Aybaba, Bursaspor, Beşiktaş, Fenerbahçe ve Galatasaray’ın Türkiye’nin marka takımları olduğunu, bunların arasında diğerlerine göre ekonomisi en iyi takımın kendileri olduğunu savunarak, şunları dile getirdi:
“Baktığınızda çok büyük borçlar var. Siz bir kulübü yönetirken sadece sportif başarıya bakmayacaksınız. Mesela bir teknik direktör arkadaşımız gidiyor bir kulübe 20-25 milyon avroluk transfer yaptırıyor, 15-20 hafta sonra gidiyor. 20 milyonluk bütçe o kulübün üzerinde kalıyor. Bu konuda biraz daha üretmeliyiz. Genç, yerli oyuncu üretelim. Yabancı oyuncu transferlerini daha üretmeye yönelik yapalım veya aldığınız oyuncunun performansından mutlaka katkı sağlayalım. Bunları yaparsak geri dönüşünde kulübe çok büyük mali külfet kalmaz.”
Deneyimli teknik adam, yeni sezon öncesi Bursasporlu taraftarlara ise şu mesajı verdi:
“Bursaspor’un her şeyi taraftarı. Taraftarsız bu iş olmaz. Onlar gücü gösterdiler. Şampiyonluktaki en büyük pay onlarınsa ki onların, o zaman şu kritik yerden çıkma payını da onların paylaşmasını istiyorum. Onun için birlikte hareket edelim. Bizim burada gizleyecek, saklayacak hiçbir şeyimiz yok. Her şey ortada. Hiçbir sorunumuz yok.
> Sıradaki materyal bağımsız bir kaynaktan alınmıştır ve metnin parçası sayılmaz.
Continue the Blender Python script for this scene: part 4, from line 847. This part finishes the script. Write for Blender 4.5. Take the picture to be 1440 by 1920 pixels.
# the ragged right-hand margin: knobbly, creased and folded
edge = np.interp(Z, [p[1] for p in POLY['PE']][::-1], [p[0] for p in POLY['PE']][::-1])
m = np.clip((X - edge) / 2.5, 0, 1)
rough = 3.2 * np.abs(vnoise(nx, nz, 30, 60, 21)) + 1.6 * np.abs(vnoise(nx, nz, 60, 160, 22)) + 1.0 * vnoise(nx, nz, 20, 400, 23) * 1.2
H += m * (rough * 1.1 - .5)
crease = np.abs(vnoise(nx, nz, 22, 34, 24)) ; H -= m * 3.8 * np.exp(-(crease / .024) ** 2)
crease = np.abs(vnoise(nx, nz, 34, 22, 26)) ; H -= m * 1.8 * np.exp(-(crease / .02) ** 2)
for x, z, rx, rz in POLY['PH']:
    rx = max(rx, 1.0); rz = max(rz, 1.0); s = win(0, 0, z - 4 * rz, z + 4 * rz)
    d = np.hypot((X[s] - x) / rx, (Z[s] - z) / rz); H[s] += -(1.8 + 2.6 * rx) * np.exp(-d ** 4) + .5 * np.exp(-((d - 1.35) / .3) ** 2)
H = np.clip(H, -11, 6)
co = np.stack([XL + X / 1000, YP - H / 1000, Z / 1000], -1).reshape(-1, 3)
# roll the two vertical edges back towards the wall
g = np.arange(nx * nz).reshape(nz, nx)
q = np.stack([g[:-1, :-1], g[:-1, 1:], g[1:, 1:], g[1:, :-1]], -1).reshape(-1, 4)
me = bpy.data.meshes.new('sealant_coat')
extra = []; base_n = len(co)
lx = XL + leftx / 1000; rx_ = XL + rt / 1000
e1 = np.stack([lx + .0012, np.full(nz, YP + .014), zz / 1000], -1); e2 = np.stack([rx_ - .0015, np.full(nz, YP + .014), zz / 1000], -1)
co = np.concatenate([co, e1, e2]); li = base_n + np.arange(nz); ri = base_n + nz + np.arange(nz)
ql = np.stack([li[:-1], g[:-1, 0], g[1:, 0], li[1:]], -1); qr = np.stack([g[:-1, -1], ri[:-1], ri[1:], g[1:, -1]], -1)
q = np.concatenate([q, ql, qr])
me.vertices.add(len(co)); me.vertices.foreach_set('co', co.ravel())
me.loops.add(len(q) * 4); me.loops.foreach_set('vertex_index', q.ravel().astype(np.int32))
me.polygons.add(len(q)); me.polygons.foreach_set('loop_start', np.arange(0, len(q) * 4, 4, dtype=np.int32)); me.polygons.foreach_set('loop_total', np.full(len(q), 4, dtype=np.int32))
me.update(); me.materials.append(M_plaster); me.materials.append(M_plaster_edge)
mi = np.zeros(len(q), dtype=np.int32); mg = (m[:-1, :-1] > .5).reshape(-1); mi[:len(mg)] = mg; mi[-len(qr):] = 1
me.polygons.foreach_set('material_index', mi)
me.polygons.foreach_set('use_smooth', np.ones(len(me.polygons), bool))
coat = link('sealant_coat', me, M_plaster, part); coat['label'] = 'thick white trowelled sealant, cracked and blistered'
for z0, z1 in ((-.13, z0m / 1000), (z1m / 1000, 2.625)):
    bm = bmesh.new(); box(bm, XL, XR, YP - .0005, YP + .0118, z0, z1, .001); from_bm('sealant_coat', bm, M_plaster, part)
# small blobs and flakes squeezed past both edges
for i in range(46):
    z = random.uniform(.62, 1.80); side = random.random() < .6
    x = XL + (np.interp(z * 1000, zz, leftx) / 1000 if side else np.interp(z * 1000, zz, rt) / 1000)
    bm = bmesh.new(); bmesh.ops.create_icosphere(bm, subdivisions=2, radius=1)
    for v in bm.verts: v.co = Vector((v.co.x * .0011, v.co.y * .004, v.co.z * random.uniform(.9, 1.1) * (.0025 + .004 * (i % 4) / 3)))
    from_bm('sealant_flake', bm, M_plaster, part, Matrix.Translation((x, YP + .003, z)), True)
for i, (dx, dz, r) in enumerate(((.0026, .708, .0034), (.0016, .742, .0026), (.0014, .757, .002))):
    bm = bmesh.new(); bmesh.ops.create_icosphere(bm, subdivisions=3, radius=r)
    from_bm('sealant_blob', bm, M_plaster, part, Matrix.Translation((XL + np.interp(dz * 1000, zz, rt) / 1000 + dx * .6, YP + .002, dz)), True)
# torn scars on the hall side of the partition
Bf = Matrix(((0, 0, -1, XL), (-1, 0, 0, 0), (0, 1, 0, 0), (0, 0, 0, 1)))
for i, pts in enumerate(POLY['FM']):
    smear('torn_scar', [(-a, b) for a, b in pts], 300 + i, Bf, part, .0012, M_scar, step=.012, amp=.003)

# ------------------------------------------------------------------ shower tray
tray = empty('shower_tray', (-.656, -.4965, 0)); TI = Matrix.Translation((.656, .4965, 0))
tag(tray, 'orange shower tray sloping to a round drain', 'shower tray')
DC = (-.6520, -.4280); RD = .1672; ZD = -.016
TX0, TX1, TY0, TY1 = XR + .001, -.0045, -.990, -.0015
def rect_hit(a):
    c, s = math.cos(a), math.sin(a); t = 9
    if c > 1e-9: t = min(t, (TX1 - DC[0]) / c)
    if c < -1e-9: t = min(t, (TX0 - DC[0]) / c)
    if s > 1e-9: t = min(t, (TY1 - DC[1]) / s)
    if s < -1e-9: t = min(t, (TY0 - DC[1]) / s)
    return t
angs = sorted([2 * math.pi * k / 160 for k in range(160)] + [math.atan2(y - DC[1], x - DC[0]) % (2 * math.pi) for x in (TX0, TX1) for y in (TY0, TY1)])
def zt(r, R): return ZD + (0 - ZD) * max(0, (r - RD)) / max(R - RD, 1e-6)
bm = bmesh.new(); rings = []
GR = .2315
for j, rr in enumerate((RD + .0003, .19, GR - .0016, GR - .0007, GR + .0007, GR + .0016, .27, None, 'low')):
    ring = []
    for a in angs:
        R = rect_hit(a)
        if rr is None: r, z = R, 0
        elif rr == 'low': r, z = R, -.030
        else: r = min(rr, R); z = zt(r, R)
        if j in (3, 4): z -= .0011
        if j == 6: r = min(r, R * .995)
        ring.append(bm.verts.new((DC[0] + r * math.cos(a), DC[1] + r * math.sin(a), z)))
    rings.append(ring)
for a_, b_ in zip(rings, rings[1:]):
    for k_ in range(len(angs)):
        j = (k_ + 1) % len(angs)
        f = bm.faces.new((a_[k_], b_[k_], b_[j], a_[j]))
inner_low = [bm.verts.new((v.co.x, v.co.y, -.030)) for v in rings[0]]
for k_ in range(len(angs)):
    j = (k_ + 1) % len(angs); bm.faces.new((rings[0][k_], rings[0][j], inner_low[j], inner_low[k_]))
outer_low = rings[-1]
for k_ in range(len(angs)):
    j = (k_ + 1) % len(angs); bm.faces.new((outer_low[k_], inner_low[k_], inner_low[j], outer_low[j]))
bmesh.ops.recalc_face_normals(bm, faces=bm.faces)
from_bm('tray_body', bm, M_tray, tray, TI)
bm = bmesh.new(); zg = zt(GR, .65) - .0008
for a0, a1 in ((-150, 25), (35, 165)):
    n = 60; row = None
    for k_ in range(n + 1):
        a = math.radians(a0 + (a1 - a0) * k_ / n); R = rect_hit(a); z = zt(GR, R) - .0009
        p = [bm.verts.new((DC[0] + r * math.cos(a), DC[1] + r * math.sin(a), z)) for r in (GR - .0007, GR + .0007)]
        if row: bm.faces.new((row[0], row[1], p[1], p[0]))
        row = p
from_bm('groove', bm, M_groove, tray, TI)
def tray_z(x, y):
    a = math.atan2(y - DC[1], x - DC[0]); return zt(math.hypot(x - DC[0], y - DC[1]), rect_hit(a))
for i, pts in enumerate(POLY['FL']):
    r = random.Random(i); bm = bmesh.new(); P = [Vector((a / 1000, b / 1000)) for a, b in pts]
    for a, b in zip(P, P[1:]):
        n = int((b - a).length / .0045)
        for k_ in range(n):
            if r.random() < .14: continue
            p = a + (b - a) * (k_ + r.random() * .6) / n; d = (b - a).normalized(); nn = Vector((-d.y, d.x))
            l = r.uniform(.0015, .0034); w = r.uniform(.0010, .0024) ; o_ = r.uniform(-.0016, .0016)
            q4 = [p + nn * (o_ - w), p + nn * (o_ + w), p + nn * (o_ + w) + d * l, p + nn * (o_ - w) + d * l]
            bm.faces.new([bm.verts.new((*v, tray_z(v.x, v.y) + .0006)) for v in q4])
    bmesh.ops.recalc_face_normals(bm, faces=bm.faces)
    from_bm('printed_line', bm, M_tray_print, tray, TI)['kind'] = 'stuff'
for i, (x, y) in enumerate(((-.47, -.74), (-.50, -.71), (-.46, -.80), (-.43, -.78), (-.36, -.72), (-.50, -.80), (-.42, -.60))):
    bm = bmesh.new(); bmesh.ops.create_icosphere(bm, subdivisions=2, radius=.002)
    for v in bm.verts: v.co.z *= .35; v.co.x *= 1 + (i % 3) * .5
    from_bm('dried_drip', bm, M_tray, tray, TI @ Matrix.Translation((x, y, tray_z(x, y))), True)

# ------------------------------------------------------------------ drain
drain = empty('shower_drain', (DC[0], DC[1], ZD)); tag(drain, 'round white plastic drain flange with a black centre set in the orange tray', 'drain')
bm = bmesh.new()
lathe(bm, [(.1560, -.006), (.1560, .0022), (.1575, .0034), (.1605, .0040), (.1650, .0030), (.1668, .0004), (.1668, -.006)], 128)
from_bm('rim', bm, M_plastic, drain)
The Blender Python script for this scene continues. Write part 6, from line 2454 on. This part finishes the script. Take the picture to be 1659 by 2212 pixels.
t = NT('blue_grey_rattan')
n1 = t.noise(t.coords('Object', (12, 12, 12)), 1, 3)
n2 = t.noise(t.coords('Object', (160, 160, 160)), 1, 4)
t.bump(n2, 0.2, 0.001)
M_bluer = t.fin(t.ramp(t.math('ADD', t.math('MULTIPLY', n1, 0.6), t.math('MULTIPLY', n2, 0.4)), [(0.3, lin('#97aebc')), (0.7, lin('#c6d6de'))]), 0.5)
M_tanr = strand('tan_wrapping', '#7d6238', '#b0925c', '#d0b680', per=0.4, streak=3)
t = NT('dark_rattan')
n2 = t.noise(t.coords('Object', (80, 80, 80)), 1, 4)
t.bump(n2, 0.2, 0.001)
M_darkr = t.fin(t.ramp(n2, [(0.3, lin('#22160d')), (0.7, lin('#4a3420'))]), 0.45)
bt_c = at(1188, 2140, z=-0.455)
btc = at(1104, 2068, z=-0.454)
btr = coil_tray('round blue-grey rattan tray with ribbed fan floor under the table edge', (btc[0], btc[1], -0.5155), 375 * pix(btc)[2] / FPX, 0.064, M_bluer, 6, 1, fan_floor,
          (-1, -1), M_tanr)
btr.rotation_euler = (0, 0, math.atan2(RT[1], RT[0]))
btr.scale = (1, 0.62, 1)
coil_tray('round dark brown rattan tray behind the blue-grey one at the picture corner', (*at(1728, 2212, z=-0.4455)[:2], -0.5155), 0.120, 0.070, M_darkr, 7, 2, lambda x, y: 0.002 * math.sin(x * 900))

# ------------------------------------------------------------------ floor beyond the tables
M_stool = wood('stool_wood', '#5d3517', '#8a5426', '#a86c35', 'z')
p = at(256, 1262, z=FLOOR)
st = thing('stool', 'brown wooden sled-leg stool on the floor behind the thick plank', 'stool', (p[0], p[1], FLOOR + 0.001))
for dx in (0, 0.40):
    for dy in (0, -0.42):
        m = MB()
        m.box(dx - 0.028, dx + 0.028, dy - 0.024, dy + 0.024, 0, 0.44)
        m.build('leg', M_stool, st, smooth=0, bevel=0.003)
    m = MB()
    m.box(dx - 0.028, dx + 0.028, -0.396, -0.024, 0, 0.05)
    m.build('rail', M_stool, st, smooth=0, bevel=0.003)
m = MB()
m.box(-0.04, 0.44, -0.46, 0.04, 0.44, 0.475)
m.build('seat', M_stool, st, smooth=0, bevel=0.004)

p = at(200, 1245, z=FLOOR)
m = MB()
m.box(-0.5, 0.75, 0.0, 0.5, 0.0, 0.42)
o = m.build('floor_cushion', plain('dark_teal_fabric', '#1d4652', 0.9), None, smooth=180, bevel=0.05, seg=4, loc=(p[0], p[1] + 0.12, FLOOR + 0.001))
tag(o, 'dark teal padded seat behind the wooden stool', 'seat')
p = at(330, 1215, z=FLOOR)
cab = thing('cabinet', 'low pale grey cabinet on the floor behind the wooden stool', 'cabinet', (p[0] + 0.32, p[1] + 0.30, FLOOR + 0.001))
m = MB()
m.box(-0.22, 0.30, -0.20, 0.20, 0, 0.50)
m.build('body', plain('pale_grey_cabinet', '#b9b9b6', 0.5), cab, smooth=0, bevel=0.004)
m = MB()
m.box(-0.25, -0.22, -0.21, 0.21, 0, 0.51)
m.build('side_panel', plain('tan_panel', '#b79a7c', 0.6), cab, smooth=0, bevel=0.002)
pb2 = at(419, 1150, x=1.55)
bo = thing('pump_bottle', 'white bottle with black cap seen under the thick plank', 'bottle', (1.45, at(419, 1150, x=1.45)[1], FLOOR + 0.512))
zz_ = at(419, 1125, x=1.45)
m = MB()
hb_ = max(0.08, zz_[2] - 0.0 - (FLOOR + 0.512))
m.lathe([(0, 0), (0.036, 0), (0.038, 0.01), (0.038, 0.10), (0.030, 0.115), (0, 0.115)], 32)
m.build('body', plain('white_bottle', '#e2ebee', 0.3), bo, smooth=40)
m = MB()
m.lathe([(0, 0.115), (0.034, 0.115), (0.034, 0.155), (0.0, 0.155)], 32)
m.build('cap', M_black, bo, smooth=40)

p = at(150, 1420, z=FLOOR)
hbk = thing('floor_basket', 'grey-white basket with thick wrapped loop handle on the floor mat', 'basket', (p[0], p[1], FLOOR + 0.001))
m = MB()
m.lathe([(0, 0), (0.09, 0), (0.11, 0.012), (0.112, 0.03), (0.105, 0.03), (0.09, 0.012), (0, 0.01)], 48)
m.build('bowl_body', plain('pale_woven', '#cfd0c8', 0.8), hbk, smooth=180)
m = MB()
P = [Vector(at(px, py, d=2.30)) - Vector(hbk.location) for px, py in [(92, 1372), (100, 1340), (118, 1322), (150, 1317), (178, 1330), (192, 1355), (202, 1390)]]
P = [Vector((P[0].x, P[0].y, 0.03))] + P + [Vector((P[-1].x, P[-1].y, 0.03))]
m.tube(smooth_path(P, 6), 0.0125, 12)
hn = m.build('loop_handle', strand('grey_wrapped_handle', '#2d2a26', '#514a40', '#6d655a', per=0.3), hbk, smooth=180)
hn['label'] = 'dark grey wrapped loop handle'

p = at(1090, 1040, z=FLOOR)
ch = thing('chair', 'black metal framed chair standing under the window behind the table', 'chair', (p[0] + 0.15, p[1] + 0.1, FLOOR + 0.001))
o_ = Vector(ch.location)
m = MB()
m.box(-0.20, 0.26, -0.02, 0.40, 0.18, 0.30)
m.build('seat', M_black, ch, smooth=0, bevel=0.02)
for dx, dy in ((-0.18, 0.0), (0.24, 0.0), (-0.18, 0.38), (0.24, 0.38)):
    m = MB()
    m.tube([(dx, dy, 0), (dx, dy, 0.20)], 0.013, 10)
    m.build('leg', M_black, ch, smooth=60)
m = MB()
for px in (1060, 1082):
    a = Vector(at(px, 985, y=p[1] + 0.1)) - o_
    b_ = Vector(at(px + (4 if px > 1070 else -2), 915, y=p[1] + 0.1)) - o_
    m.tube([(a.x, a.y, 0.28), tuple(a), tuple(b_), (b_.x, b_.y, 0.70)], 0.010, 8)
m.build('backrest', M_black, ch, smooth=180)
Kimseye sorun olacak bir düşüncemiz, planımız yok. O nedenle el birliğiyle hep beraber olalım. Küçük noktaları bırakalım, büyük organizasyona bakalım. ‘Tekrar büyük Bursaspor nasıl organize ederiz, nasıl buralara getiririz?’ üzerine çalışalım. İnşallah bu birliktelik uzun sürer, biz de takımımız da layık olduğu yere gelir.”